There are other extra "treats" in all editions, from an illustrated Allan Quatermain novella to a Paint-by-numbers Picture of Dorian Gray, confirming a fully imagined environment. But to see this element of Moore's mind at its most over-heated, you may wish to turn to another of his new creations, Top 10.

The conceit this time is equally simple and effective: setting a Hill Street Blues-style, busy police precinct series on a planet where everyone has super-powers. An investigation of the murder of Norse god Baldur, only for him to revive at day's end as his death is a recurring archetype, is a typically synapse-fusing case. But it is the detail at the back of brimming panels, or in asides, that delights: the superhero sanitary towel ads ("Feel confident even in the most undignified battle positions!"); stretchable superheroes like Plastic Man as literal rubberneckers at a road crash; the mother who is a Human Lie Detector; the advertisement for a TV series, Businessman: "You'll believe a man can't fly!" The fertility, funniness and internal logic of Moore's imagination here is deeply pleasurable.

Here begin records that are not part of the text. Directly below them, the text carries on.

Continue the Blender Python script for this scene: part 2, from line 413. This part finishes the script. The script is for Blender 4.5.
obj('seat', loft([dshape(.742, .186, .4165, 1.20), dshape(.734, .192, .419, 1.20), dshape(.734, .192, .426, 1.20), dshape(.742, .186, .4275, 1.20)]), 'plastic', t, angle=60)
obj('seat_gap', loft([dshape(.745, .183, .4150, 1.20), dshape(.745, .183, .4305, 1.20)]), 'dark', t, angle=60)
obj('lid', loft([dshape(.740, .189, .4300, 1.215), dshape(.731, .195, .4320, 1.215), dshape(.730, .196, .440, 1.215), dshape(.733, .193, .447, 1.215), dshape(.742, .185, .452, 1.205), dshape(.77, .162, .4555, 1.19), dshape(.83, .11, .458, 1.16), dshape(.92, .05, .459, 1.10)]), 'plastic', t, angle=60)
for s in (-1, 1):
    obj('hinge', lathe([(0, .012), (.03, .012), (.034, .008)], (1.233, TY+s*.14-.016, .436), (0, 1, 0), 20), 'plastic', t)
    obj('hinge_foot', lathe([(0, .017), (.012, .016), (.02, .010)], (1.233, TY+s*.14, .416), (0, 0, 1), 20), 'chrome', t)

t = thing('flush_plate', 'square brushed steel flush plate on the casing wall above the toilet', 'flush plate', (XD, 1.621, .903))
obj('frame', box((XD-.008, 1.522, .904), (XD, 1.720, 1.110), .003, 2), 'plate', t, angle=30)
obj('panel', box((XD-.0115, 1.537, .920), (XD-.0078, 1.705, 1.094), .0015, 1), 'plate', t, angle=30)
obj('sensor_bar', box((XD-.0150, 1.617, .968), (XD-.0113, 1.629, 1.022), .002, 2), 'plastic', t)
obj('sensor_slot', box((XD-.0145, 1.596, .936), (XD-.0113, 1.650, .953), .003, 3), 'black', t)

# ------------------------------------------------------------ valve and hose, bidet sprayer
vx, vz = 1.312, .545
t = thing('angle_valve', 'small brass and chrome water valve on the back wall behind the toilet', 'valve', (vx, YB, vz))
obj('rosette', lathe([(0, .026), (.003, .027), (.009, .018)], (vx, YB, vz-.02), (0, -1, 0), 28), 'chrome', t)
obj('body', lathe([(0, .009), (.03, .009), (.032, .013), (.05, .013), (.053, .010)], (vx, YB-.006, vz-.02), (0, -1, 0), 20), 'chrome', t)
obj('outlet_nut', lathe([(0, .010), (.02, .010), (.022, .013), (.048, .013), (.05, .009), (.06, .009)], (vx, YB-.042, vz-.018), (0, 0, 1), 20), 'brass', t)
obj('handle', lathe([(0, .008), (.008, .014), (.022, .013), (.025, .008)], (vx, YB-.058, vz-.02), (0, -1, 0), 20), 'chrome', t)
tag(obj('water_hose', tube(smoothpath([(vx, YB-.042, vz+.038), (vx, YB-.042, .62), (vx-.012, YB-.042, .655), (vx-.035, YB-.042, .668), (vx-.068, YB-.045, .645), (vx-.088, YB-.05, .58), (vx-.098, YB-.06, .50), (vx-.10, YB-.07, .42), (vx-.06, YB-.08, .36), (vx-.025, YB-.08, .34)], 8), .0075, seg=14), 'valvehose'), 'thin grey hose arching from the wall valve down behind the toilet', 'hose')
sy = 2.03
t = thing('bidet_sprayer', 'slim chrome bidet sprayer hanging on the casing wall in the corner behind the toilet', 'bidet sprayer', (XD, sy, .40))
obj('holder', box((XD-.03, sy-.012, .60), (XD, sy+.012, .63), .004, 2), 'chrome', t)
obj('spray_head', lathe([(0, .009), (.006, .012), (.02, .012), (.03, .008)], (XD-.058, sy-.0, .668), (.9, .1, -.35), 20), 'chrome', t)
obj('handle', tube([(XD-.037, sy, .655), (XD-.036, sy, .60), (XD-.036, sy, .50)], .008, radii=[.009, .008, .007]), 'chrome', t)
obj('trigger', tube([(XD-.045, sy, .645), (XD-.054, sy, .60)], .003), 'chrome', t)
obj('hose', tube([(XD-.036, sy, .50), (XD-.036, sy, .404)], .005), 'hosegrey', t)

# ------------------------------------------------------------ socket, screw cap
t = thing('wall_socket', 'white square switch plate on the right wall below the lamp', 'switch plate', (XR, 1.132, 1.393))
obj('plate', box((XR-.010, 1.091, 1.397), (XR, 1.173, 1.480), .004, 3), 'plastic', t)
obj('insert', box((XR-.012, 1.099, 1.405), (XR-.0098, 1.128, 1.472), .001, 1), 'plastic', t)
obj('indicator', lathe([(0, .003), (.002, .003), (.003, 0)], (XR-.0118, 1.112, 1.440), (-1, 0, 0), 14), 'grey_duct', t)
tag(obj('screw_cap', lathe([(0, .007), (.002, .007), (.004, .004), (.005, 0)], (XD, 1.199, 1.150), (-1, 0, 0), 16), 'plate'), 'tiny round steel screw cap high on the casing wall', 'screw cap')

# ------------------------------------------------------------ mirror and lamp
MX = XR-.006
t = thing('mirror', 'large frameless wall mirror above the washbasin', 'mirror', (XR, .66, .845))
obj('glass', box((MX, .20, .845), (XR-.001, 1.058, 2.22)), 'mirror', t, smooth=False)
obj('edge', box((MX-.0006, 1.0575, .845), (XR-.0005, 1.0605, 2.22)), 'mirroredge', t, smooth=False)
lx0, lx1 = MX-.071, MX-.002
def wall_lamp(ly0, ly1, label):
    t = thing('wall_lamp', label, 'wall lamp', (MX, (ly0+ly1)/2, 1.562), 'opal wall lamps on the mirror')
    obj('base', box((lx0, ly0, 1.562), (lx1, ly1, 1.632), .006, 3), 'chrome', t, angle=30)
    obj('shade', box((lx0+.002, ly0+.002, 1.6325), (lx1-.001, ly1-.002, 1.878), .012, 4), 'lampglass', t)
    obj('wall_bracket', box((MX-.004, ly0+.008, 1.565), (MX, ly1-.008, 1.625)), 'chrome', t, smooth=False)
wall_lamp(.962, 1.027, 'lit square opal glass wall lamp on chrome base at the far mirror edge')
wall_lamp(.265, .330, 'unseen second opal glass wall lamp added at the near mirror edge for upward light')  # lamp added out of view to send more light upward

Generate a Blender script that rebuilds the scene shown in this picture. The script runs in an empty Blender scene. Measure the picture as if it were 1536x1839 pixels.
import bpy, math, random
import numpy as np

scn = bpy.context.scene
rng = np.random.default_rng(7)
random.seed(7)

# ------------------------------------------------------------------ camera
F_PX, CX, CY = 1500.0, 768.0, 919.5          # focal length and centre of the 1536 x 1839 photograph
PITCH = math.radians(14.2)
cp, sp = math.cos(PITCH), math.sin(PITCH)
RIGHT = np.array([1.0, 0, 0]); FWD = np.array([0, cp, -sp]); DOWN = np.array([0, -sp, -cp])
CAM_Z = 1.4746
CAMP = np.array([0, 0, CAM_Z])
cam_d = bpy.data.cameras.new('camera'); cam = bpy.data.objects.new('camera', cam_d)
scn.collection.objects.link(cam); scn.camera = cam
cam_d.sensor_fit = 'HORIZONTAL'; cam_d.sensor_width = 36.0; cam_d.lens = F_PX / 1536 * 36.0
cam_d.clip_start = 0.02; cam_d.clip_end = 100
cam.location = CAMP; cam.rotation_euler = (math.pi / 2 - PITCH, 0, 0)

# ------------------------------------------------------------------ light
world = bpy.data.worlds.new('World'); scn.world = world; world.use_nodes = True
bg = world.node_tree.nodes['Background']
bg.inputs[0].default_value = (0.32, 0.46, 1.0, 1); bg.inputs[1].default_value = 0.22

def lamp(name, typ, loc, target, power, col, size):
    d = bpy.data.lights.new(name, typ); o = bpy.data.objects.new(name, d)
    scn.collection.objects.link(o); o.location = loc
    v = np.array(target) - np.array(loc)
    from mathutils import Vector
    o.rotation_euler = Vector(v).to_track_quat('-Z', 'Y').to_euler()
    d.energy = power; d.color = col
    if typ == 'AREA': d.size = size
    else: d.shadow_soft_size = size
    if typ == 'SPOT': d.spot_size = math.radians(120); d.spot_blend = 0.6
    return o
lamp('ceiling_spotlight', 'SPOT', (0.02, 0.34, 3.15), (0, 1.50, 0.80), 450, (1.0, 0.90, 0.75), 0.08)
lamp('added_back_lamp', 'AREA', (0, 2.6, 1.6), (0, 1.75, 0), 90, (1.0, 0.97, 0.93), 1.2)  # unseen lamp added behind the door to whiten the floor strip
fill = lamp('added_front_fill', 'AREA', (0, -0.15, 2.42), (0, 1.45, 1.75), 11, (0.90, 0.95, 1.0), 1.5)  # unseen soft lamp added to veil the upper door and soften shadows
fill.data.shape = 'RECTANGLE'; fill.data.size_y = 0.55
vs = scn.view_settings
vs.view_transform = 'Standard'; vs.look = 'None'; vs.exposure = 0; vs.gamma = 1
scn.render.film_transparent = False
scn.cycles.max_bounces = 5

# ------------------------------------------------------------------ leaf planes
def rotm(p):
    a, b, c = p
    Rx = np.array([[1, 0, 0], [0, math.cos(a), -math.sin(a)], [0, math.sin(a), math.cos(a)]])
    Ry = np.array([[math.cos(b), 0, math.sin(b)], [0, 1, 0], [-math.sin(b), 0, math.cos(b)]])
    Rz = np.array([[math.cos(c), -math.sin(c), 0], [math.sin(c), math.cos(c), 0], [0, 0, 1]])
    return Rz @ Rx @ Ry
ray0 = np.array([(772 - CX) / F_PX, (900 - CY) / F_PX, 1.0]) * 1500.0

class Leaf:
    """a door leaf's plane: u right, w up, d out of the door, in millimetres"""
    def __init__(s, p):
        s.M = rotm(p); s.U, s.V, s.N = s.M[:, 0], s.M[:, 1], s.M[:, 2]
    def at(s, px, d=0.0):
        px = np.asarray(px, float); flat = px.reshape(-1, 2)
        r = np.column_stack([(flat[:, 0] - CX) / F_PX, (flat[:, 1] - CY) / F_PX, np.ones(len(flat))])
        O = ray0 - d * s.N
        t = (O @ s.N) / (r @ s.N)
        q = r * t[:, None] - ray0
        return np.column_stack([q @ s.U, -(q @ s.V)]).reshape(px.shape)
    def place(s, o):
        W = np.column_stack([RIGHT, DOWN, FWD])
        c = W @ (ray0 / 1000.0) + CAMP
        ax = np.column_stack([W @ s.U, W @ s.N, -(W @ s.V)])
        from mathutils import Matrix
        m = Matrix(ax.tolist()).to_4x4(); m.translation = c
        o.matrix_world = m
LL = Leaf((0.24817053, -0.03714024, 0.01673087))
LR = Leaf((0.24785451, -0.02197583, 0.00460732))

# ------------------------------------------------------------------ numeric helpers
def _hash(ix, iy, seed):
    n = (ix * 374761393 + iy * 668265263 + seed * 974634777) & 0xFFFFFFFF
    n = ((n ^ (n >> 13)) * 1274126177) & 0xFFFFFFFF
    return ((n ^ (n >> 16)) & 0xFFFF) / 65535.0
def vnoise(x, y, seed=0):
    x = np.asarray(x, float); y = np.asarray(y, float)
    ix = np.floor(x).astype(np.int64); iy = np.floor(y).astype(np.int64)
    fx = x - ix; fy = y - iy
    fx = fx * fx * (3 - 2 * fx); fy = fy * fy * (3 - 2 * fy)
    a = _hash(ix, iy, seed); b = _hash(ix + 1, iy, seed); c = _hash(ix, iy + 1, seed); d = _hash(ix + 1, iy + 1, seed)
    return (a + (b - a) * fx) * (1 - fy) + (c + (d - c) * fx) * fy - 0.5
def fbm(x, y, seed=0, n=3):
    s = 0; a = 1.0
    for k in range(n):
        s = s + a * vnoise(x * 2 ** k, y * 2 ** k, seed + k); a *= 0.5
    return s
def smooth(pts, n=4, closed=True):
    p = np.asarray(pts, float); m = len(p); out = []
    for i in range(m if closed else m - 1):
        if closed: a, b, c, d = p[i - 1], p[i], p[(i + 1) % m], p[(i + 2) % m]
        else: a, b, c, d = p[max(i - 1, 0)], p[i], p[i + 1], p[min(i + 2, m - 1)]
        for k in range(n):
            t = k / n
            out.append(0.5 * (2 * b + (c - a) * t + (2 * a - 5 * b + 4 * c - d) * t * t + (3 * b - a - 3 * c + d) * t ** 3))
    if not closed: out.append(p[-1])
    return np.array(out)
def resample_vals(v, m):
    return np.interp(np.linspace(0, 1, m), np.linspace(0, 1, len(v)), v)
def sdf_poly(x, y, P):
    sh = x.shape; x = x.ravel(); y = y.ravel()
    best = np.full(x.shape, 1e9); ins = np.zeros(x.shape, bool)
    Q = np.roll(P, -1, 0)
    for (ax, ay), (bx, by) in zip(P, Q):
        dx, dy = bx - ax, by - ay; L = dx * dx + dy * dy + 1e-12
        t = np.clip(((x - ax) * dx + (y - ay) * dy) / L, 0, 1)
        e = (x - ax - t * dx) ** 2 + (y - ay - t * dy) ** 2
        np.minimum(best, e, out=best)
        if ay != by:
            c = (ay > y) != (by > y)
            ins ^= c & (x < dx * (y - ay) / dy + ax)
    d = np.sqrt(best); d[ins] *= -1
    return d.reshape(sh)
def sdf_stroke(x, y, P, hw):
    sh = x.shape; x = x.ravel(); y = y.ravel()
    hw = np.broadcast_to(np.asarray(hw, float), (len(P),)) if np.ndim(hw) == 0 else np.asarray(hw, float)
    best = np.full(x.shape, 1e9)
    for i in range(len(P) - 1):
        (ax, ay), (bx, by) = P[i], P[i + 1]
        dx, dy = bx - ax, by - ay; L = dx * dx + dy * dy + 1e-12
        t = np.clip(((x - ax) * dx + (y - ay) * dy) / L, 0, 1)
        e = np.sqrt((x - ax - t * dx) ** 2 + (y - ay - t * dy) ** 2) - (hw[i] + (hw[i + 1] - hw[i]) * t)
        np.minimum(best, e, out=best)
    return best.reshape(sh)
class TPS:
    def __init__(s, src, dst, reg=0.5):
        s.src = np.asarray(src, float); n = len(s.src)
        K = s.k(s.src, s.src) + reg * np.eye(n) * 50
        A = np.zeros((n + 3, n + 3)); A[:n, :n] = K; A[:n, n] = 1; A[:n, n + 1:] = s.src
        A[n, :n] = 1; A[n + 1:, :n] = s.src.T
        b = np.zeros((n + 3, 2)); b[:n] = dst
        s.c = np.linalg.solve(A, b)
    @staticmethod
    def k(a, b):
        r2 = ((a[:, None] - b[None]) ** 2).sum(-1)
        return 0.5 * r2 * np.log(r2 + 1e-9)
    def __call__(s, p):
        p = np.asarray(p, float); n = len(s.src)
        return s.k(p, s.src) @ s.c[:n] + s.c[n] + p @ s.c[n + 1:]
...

These are not his deepest works: they will not lodge unwelcomely at the back of your mind, as From Hell does. Like his pulp sources, they concentrate instead on strong characters (Mina Harker, traumatised by Dracula, but primly tough in a way her time distrusts, is especially appealing), and strong sensations (the entrance of the 10ft, tombstone-toothed Mr Hyde). But as reminders of why reading and thinking are such vital fun, they are hard to beat.